The workers who make Broadway shine before every curtain are asking for a bigger share of a record-breaking season.

What the vote means

About 250 cleaners across some 30 Broadway theaters voted to authorize a strike, their union, 32BJ SEIU, said. A strike-authorization vote is not the same as a walkout: it gives union leaders the power to call a strike if negotiations break down, and serves as leverage at the bargaining table. Talks are continuing, the union said, and no stoppage is imminent.

The demands

The cleaners, whose contract has expired, work in theaters run by Broadway's major operators, represented in talks by the Broadway League. Among the workers' demands, according to The Hollywood Reporter, are wage increases keyed to the city's high cost of living, employer-paid family health coverage, stronger pension and paid-leave benefits, protections against retaliation for taking sick leave, and anti-discrimination language including provisions modeled on the CROWN Act, which bars discrimination based on natural hairstyles. "With the high cost of inflation in the city ... our members are deeply struggling," said Denis Johnston, a 32BJ SEIU executive vice president, who argued that a booming Broadway can afford to pay the workers who sustain it.

The stakes

The backdrop is a banner season: Broadway grossed about $1.9 billion in ticket sales in 2025-26, BroadwayWorld reported, a figure the union cites as evidence the industry can do better by its lowest-paid workers. A walkout, if one were ever called, could disrupt performances across the theater district.

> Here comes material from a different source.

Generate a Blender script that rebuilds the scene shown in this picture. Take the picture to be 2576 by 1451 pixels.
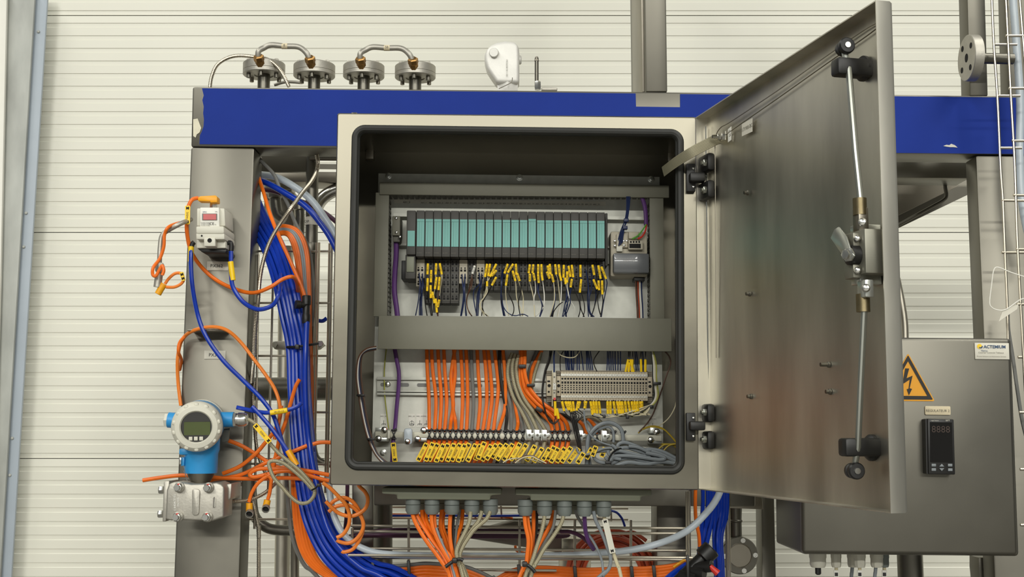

The Broadway League did not immediately comment, according to the reports, leaving management's full position unstated for now.

More than money

Union representatives have framed the fight as being about dignity as much as pay — the CROWN Act and anti-retaliation provisions aimed at a workforce made up substantially of immigrants and workers of color. As one cleaner put it, the goal is "a contract that reflects our essential role in this industry." Whether the two sides can close the gap in the coming days will determine if Broadway's least visible workers share in its most lucrative season — or whether the lights dim for an unscripted reason.